First, I took everything apart.



I measured and sawed.



I fit pieces together by pre-drilling holes, using glue, and screwing the parts into two, primitive looking chairs.


These are my two seats ... not quite done, of course ... but very promising!


I even left the canvas tape attached to the rails.  This was the material to which a quilt would be stitched in order to be rolled into place and put on the quilting frame.


This quilting frame had two hinges ... which would have allowed someone to set up the legs at two different widths.  I used the hinges.  In fact, I used just about everything that Kathleen Loomis sent!  Thank you, Kathleen!

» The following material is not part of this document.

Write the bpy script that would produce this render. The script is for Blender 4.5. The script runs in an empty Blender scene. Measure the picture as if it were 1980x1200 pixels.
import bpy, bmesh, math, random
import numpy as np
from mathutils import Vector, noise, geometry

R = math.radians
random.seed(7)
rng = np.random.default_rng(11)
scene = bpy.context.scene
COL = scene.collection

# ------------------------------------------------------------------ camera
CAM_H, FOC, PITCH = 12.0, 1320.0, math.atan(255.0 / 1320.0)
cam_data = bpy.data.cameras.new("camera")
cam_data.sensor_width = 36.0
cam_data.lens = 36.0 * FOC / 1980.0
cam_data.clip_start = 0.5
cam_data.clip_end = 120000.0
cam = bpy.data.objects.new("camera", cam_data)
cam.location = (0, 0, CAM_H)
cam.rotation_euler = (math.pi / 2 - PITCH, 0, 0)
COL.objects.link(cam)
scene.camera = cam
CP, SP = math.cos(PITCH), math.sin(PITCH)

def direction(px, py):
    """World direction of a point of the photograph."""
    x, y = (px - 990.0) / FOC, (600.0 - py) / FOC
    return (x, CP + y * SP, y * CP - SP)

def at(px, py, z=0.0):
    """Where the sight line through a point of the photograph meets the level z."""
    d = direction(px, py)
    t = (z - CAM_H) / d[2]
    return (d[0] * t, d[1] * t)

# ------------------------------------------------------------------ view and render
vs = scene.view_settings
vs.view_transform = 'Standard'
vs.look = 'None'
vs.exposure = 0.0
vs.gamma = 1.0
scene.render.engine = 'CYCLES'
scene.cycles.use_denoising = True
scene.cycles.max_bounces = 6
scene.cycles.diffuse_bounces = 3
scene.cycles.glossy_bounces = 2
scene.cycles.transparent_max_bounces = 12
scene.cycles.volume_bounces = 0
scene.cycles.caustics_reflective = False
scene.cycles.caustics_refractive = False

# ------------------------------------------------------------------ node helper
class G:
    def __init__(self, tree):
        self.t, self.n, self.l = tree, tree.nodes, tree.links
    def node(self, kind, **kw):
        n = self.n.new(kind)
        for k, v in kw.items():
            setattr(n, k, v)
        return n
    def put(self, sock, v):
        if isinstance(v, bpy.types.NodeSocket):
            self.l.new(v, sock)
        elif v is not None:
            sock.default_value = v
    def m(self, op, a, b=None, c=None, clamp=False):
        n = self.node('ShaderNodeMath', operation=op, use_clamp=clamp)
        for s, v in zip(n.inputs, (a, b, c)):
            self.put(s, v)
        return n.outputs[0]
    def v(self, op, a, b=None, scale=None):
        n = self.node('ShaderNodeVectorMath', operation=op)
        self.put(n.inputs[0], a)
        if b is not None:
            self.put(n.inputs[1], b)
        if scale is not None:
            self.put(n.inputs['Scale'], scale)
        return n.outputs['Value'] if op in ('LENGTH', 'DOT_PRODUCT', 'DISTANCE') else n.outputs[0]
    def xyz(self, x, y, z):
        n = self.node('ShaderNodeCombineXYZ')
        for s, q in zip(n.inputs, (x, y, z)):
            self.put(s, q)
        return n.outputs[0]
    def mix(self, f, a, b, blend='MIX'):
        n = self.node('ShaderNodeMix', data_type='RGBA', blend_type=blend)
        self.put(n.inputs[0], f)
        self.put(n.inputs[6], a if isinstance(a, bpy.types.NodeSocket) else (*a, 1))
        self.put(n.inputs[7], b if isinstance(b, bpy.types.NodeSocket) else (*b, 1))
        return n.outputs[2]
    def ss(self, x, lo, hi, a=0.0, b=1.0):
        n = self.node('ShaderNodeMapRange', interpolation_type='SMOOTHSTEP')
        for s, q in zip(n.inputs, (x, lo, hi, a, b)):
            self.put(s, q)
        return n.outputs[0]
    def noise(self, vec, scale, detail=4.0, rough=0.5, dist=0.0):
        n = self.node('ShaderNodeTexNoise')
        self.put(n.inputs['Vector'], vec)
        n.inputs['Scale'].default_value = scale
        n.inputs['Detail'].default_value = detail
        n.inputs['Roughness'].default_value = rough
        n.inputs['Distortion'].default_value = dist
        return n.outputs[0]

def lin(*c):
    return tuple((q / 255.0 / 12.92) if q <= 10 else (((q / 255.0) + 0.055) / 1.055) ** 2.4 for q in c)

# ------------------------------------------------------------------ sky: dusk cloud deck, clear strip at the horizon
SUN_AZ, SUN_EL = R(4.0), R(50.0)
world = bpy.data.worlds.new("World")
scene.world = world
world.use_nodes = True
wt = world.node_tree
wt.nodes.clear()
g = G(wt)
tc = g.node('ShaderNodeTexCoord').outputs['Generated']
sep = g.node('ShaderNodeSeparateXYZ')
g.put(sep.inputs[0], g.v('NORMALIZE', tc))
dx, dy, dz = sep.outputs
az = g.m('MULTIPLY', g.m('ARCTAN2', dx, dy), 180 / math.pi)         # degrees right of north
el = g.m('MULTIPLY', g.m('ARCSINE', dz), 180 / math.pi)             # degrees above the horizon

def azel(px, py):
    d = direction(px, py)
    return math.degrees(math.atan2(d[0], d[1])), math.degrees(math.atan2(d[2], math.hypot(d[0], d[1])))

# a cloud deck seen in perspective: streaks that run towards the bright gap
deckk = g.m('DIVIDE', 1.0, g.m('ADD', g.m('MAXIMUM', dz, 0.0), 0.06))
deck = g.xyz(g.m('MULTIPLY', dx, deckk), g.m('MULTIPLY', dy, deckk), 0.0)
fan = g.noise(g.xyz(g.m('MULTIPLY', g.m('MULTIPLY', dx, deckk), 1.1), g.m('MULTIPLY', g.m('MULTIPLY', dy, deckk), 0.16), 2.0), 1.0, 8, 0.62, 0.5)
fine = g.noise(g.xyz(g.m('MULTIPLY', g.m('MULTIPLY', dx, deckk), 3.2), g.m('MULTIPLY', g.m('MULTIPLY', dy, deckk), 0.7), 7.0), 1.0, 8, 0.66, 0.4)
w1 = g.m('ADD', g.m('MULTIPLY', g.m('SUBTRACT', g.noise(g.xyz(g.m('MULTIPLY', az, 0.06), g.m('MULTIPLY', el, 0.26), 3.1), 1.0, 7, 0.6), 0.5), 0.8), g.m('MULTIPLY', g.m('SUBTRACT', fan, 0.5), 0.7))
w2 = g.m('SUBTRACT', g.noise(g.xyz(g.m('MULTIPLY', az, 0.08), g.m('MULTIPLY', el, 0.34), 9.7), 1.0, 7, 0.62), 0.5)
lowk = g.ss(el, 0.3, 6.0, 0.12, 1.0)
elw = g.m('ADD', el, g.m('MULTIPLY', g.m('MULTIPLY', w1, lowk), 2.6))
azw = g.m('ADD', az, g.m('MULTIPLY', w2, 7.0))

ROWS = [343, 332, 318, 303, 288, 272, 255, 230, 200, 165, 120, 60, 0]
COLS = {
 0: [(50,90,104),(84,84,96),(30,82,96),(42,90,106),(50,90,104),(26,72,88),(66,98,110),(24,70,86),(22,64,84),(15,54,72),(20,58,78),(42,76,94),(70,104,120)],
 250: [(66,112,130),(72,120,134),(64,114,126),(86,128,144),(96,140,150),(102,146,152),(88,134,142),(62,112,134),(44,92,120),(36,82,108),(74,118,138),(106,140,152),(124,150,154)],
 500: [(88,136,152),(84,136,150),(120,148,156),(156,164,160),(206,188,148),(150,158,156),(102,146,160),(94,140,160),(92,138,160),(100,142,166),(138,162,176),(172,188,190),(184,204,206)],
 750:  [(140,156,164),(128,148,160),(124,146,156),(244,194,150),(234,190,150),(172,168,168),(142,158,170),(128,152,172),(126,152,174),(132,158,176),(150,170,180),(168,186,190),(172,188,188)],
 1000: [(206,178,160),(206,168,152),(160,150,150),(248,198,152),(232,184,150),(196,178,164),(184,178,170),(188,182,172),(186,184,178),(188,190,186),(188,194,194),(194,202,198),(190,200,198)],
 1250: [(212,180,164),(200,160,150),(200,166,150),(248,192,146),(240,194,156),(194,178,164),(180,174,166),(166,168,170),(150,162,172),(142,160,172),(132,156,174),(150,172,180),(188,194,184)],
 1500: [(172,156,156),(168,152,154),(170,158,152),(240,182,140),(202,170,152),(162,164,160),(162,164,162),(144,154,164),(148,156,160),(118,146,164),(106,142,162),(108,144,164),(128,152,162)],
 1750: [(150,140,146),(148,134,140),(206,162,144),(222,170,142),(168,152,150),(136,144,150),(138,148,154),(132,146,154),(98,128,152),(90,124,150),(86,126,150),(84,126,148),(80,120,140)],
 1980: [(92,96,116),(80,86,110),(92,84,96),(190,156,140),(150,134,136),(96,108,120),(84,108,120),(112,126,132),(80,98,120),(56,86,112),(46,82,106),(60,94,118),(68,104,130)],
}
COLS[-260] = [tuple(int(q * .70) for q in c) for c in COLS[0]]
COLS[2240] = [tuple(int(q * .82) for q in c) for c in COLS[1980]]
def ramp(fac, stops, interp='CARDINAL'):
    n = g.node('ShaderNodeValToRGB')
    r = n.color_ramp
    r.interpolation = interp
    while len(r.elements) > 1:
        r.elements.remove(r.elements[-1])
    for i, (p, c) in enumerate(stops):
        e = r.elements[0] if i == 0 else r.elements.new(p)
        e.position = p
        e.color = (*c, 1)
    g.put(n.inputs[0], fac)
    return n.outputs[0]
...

(Above:  The only things I didn't use!)

Now ... I'm planning on making grave rubbing upholstery and something to serve as a "place setting" ... scissors, thimble, needle case, etc.  I'm really happy the way this project is progressing!

5 comments:

Bruce the Great said...

Did you consider discussing a quilting frame with a furniture maker person whom you met recently? :)

Margaret said...

You are one crazy lady, eh? Wonderful!

Elizabeth said...

Brilliant!!!! I do so love how your mind works!!!!!

Wanda said...

I envy you so for having a Workshop! Heck, it's like your entire house is a Workshop though! I Keep dreaming....I love the quilt Frame. It is fabulous. And the furniture? ha ha WOW...now you can do Mom's old chair! ha ha You said something in the very beginning of the post, that you are " surprised how this year in history has proved to be fertile ground for inspiration." You should experience this year in history over here. We celebrated WWI for I don't know how Long. In fact, that was the main theme this year in the Salzburg Festspiele. Now, it is 75 years since the start of WWII. It is very inspiring (I'm being sarcastic). That's all we hear about and see on TV and it is inspiring everyone to say all sorts of things. Too bad no one is really listening...look what's going on in the world right now, as we speak.

Aussie Jo said...

You really are a 'Jill of all trades'! I am looking forward to seeing the finished setting.